While two anonymous outsiders were on a list of semifinalists, such big-gun names as San Francisco Police Chief George Gascon and Miami Police Chief John Timoney did not turn up as finalists. The process was seen by some as a mayoral ramrod down the public’s throat of Bratton’s favorite soldier.

The town hall meetings only serve as fresh opportunities for Villaraigosa to get television time on the issue of crime.

UC Irvine Law School Dean Irwin Chemerinsky, a longtime City Hall watcher, doesn’t mind the rapid regime change but says, “My own preference would have been if they went outside the department” for chief. “I think part of Bratton’s success was that he was an outsider.”

The mayor insists that his choice of Beck was not preordained by the influence of the uberpopular Bratton. “I had a completely open mind from the beginning,” he tells L.A.Weekly. Although it is widely known now that the Police Commission was irritated when Villaraigosa undercut it by publicly announcing during the summer that a chief would be chosen by the fall, making it all but impossible politically for the Police Commission to launch a serious nationwide search that takes months, one commission member, Alan J. Skobin, says, “I don’t believe that Beck was anointed. I really don’t.”

And while many people seem to agree that Beck will continue the seven years of crime-reducing work by Bratton, some would have cast their votes differently — had they been given the chance.

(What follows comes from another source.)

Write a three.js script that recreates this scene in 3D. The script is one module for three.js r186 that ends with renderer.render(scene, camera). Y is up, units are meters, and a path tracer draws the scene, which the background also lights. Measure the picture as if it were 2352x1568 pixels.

Finalist and Valley Bureau head Michel Moore is a member of the Latin American Law Enforcement Association, a group that supported Moore’s candidacy. His Latino roots are really European rather than Latin — he has some Basque heritage — but he has been accepted as one of the association’s members nonetheless.

“Obviously we were disappointed initially because Deputy Chief Moore wasn’t selected, because he was an individual we had backed,” says group President Armando Perez, an LAPD Metropolitan Division cop. “But we have the utmost confidence in Chief Beck.”

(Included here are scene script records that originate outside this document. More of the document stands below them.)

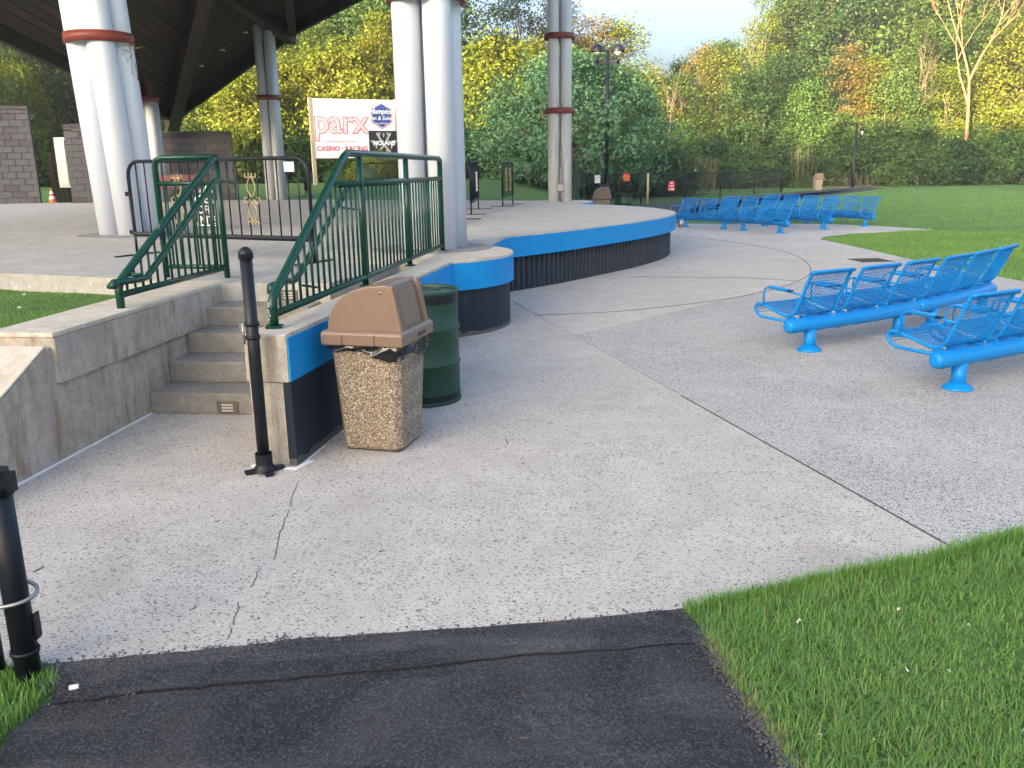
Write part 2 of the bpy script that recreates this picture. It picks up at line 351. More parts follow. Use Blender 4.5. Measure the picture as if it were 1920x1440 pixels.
front_edge = [G(*q) for q in ((-260, 1262), (80, 1245), (200, 1233), (330, 1222), (440, 1212), (560, 1197), (700, 1189), (900, 1175), (1100, 1158), (1282, 1141))]
grass_edge = [G(*q) for q in ((1335, 1128), (1440, 1104), (1519, 1086), (1597, 1070), (1725, 1049), (1807, 1028), (1912, 998))]
plaza = [(p.x, p.y) for p in front_edge+grass_edge] + [(4.2, 5.2), (7, 7.4), (8.8, 10), (7.75, 12.8), (7.5, 15.1), (7.5, 18), (7.43, 20.9), (7.8, 21.6), (8.87, 22.5), (11.3, 23.35), (10.4, 25), (9.6, 26.05), (8.6, 26.4), (6.3, 27), (4, 27.6), (0, 27.4), (-4, 24), (-4, 12), (-3.6, 5)]
def clip(poly, a, b, off=.006):   # keep the part left of a->b, pulled back by off
    d = Vector((b[0]-a[0], b[1]-a[1])).normalized(); n = Vector((-d.y, d.x)); out = []
    f = lambda p: (p[0]-a[0])*n.x+(p[1]-a[1])*n.y-off
    for i in range(len(poly)):
        p, q = poly[i], poly[(i+1) % len(poly)]; fp, fq = f(p), f(q)
        if fp >= 0: out.append(p)
        if (fp > 0) != (fq > 0) and abs(fp-fq) > 1e-9:
            t = fp/(fp-fq); out.append((p[0]+(q[0]-p[0])*t, p[1]+(q[1]-p[1])*t))
    return out
JA, JB = (.12, 11.45), (2.11, 3.70)
struct('joint_base', MB().prism([(x*1, y) for x, y in plaza], -.06, -.012), M['dark'])
left = clip(plaza, JB, JA, .008); right = clip(plaza, JA, JB, .008)
lA = clip(left, (-3, 7.25), (1.0, 7.86)); lB = clip(left, (1.0, 7.86), (-3, 7.25))
# slabs to the right are cut by radial joints
j2a, j2b = (1.0, 7.86), (6.01, 11.16); j3a, j3b = (1.0, 9.55), (4.6, 13.45); j4a, j4b = (2.6, 16.1), (9, 16.0)
pieces = [(lB, 'slab', 'front'), (lA, 'slabfar', 'a')]
r1 = clip(right, j2b, j2a); rest = clip(right, j2a, j2b)
r2 = clip(rest, j3b, j3a); rest = clip(rest, j3a, j3b)
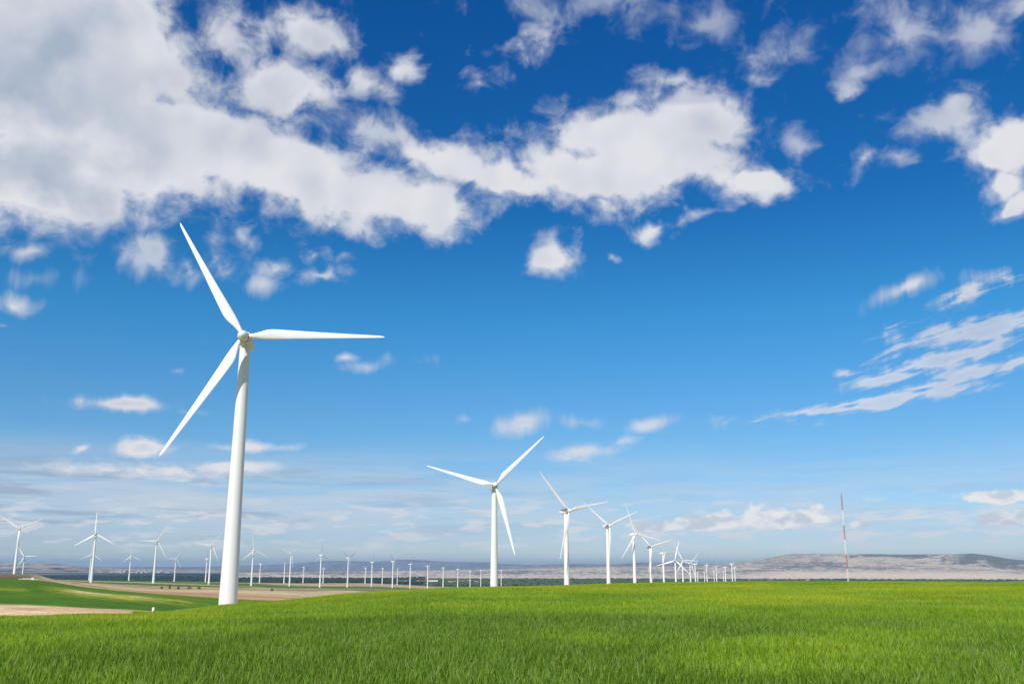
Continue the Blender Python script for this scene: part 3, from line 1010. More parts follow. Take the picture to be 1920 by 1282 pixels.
# name, hub px, hub row, distance, yaw deg, phase deg, label, group
TURB = [
    (456, 630, 189, 7, 1, 'largest white wind turbine, towering over the green crop at left', G_RIGHT),
    (929, 909, 385, 8, 45, 'second largest wind turbine, near the middle with one blade pointing up to the right', G_RIGHT),
    (1067.5, 957, 546, 32, 12, 'wind turbine just right of the middle with the dark grey nacelle end showing', G_RIGHT),
    (1143.4, 985, 745, 28, 23, 'wind turbine whose raised left blade tip reaches the blade of its bigger left neighbour', G_RIGHT),
    (1192.2, 1001, 869, 31, 109, 'wind turbine with a near upright blade, right of the two Y-shaped ones by the middle', G_RIGHT),
    (1221.9, 1024.5, 1080, 24, 16, 'wind turbine whose two upper blades form a wide Y, under the descending blade beside it', G_RIGHT),
    (1246.9, 1036.3, 1290, 42, 4, 'slim wind turbine with a dark-edged tower, left of the pair with crossing blades', G_RIGHT),
    (1265.6, 1050, 1426, -12, 76, 'left turbine of the pair with crossing blades, one blade nearly upright', G_RIGHT),
    (1280.6, 1050, 1654, 11, 117, 'right turbine of the pair with crossing blades, one blade level to the right', G_RIGHT),
    (1295.3, 1055.8, 1850, 20, 45, 'wind turbine just right of the crossing pair with a blade up to the right', G_RIGHT),
    (1306, 1056.9, 2050, 80, 88, 'edge-on turbine close beside a shorter one, right of the crossing pair', G_RIGHT),
    (1327, 1058.9, 2300, 42, 106, 'turbine left of the gap before the hills with a tall faint upright blade', G_RIGHT),
    (1345, 1061.3, 2450, 50, 60, 'turbine with a short blade up to the right, between faint lower turbines', G_RIGHT),
    (1361.9, 1063.1, 2650, 72, 70, 'T-shaped turbine third from the right end of the row', G_RIGHT),
    (1374.7, 1056.9, 2300, 80, 92, 'taller of the two turbines at the right end of the row', G_RIGHT),
    (1379.7, 1064.1, 2800, 80, 96, 'shorter last turbine at the right end of the row', G_RIGHT),
    (1309.5, 1073, 3900, 75, 100, 'tiny turbine tucked behind the edge-on one in the right row', G_FAR),
    (1322.3, 1072.5, 3900, 70, 30, 'tiny low turbine just left of the one with the tall faint blade', G_FAR),
    (1339.8, 1069.8, 4300, 70, 10, 'faint tiny turbine left of the turbine with a short raised blade', G_FAR),
    (1357.6, 1070.6, 4200, 66, 60, 'faint tiny turbine left of the T-shaped one near the row end', G_FAR),
    (37.1, 990.2, 1216, 30, 27, 'tall turbine rising behind the brown hilltop at the left edge', G_LEFT),
    (45.2, 1043.2, 2305, 7, 4, 'shorter turbine behind the brown hilltop beside the tall one', G_LEFT),
    (179, 1001, 1276, 15, 92, 'tall turbine with an upright blade standing in the tan field', G_LEFT),
    (172.4, 1038.5, 2356, 30, 86, 'smaller turbine half hidden behind the tower of the tan field turbine', G_BACK),
    (246.4, 1042, 2360, 35, 96, 'small turbine between two tall ones, in front of the far white town', G_BACK),
    (295, 1013.6, 1488, 31, 59, 'tall turbine with a level blade to the left, first one left of the shrubs', G_LEFT),
    (331, 1046.9, 2560, 40, 58, 'small turbine left of the turbine beside the largest tower', G_BACK),
    (397.7, 1021.7, 1690, 32, 53, 'turbine whose right side is cut by the tower of the largest turbine', G_LEFT),
    (390.3, 1047.2, 2700, 75, 100, 'small edge-on turbine whose tower hides behind its nearer neighbour by the largest tower', G_BACK),
    (446.5, 1050.6, 2770, 75, 75, 'small edge-on turbine just right of the largest tower', G_BACK),
    (476.3, 1031.9, 1756, 33, 97, 'first tall turbine right of the largest tower, one blade upright', G_LEFT),
    (490.3, 1056.4, 3150, 68, 0, 'small T-shaped turbine right of the first tall one beyond the largest tower', G_BACK),
    (536, 1056.6, 3100, 70, 60, 'small turbine just left of the Y-shaped tall turbine', G_BACK),
    (547.2, 1037.7, 2042, 38, 34, 'tall Y-shaped turbine at the end of the pale track', G_LEFT),
    (571, 1062.8, 3630, 68, 15, 'small T-shaped turbine halfway between two taller ones on the plain', G_BACK),
    (604.7, 1040.3, 1960, 55, 93, 'tall turbine with an upright blade and a small twin at its foot', G_LEFT),
    (608.4, 1065.6, 3560, 72, 88, 'small turbine hugging the right side of a tall tower', G_BACK),
    (655.8, 1045.5, 2160, 62, 30, 'tall turbine with a blade out to the right over the red soil', G_LEFT),
    (686.7, 1064.7, 3780, 60, 35, 'small V-topped turbine standing left of a taller one on red soil', G_BACK),
    (700.3, 1053.6, 2440, 70, 82, 'tall edge-on turbine with one blade straight up above the red soil', G_LEFT),
    (719, 1065, 3860, 74, 20, 'small T-shaped turbine on the red soil between taller turbines', G_BACK),
    (739.4, 1052, 2340, 66, 14, 'tall turbine with a short level blade, small T-shaped one to its right', G_LEFT),
    (746.9, 1066.3, 4040, 74, 60, 'small turbine close to the right of the taller tower', G_BACK),
    (771.9, 1057.2, 2577, 66, 78, 'tall turbine left of the brown factory chimney', G_LEFT),
    (804.2, 1060.6, 2850, 62, 42, 'turbine in front of the white factory hall beside the chimney', G_LEFT),
    (833.1, 1064.2, 3000, 62, 68, 'turbine just right of the white factory hall', G_LEFT),
    (860.5, 1066.9, 3150, 72, 80, 'turbine midway between the factory and the second largest turbine', G_LEFT),
    (883, 1070.4, 4200, 76, 10, 'T-shaped small turbine, second one left of the second largest turbine', G_BACK),
    (903, 1069, 4200, 74, 88, 'small turbine nearest the left side of the second largest turbine', G_BACK),
    (941.3, 1068, 4200, 74, 85, 'small turbine nearest the right side of the second largest turbine', G_BACK),
]
for i_, (px, py, D, yw, ph, lab, grp) in enumerate(TURB):
    root = proto if i_ == 0 else copy_tree(proto)
    ch_ = KIDS[proto.name] if i_ == 0 else [c for c in root.children]
    HT = place_turbine(root, ch_, at(px, py, D), math.radians(yw), math.radians(ph))
    tag(root, lab, 'wind turbine', grp)
    print('turbine %d D %.0f H %.1f' % (i_, D, HT))
for i_, px in enumerate((1477, 1490, 1503, 1511, 1523, 1536, 1548, 1560)):
    root = copy_tree(proto)
    hub = at(px, 1034.2 + .5 * (i_ % 2), 14000 + 60 * i_)
    place_turbine(root, [c for c in root.children], hub, math.radians(20 + 10 * (i_ % 3)), math.radians(17 * i_), H=60)
    tag(root, 'minute white turbine on the flat top of the far mesa', 'wind turbine', 'minute turbines along the mesa top')


# ---------------------------------------------------------------- red and white lattice mast
def beam(V, Fc, p, q, w):
    p = Vector(p)
    q = Vector(q)
    d = (q - p).normalized()
    a = d.cross(Vector((.3, .9, .2))).normalized() * w / 2
    b2 = d.cross(a).normalized() * w / 2
    i = len(V)
    for c in (p, q):
        V += [tuple(c + a + b2), tuple(c + a - b2), tuple(c - a - b2), tuple(c - a + b2)]
    Fc += [(i, i + 1, i + 5, i + 4), (i + 1, i + 2, i + 6, i + 5), (i + 2, i + 3, i + 7, i + 6), (i + 3, i, i + 4, i + 7), (i, i + 3, i + 2, i + 1), (i + 4, i + 5, i + 6, i + 7)]


def build_mast():
    D = 1000.0
    top = at(1577.5, 927, D)
    x, y = top.x, top.y
    gz = ground(x, y) - .3
    root = bpy.data.objects.new('lattice_mast', None)
    root.location = (x, y, gz)
    C.objects.link(root)
    # heights of the colour changes
    zs = [gz] + [at(1580, r, D).z for r in (1065.3, 1039.3, 1011.3, 984, 956)] + [at(1577.5, 930, D).z]
    for k in range(6):
        V, Fc = [], []
        z0, z1 = zs[k] - gz, zs[k + 1] - gz
        n = max(3, int(round((z1 - z0) / 2.0)))
        cs = [(.72 * math.cos(a), .72 * math.sin(a)) for a in (0.5, 0.5 + 2 * math.pi / 3, 0.5 + 4 * math.pi / 3)]
        for c in cs:
            beam(V, Fc, (c[0], c[1], z0), (c[0], c[1], z1), .27)
        for q in range(n):
            a_, b_ = z0 + (z1 - z0) * q / n, z0 + (z1 - z0) * (q + 1) / n
            for j in range(3):
                c, d = cs[j], cs[(j + 1) % 3]
                if q % 2:
                    c, d = d, c
                beam(V, Fc, (c[0], c[1], a_), (d[0], d[1], b_), .11)
                beam(V, Fc, (c[0], c[1], b_ - .1), (d[0], d[1], b_ - .1), .09)
        s_ = py_mesh('lattice_section', V, Fc, (M_MASTW, M_RED)[k % 2], root, smooth=False)
        s_['label'] = ('white painted lattice section', 'red painted lattice section')[k % 2]
    V, Fc = revolve_z([(zs[-1] - gz, .35), (zs[-1] - gz + 1.5, .3), (zs[-1] - gz + 1.6, .12), (zs[-1] - gz + 3.5, .08)], 10)
    py_mesh('antenna', V, Fc, M_RED, root)
    tag(root, 'tall thin red and white lattice mast standing alone before the mesa', 'mast')


build_mast()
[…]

Hearing about reports that he was the commission’s top-ranked finalist, Moore nodded: “They liked me.” But, he added, “The decision by the mayor — and I believe it will be confirmed by the City Council — is for Charlie Beck to take that [job] at this time. He will enjoy my full support.”

Others will wait and see. As commander of LAPD’s Central Division in 2002 and early 2003, Beck was in charge when the area’s most rampant open-air drug dealing took place along San Julian Street, a block or so from the station. After loft-dwellers started to move in and around Skid Row en masse and the Los Angeles Times, the Weekly and L.A. City Beat wrote about the intractable homelessness, narcotics trade and petty crime in 2004, LAPD started to clean up San Julian and other streets.

Beck, however, takes credit for the crime reduction, saying that his time at Central also changed him and made him part of a wave of Bratton-era leaders.

His transformation took place “when I was given my first autonomous geographic command,” Beck tells the Weekly. “Those are big words, but when I worked Central and was given total responsibility for the problem, Skid Row, that changed me because I owned that problem and I was going to do whatever it took that was legal, moral, ethical to fix that problem. And so that constant thinking about how to change a place dramatically affected how I look at what I do for a living. And it really wasn’t until I got that level of responsibility that that kicked in.”

Alice Callaghan, head of the family service center Las Familias del Pueblo, is likely the most ardent advocate for downtown’s homeless community and a kind of mayor of Skid Row. Any LAPD leader who works that beat has to get her input, welcome or not. Callaghan was not impressed with Beck’s performance.

“If Beck takes pride and credit in helping implement the Skid Row enforcement, it doesn’t say much to me about him, and it doesn’t say things are going to change at all,” Callaghan says. “He always said the reasonable things, but the unreasonable things kept happening. You don’t get to be chief unless you’re good at shining people like me on.”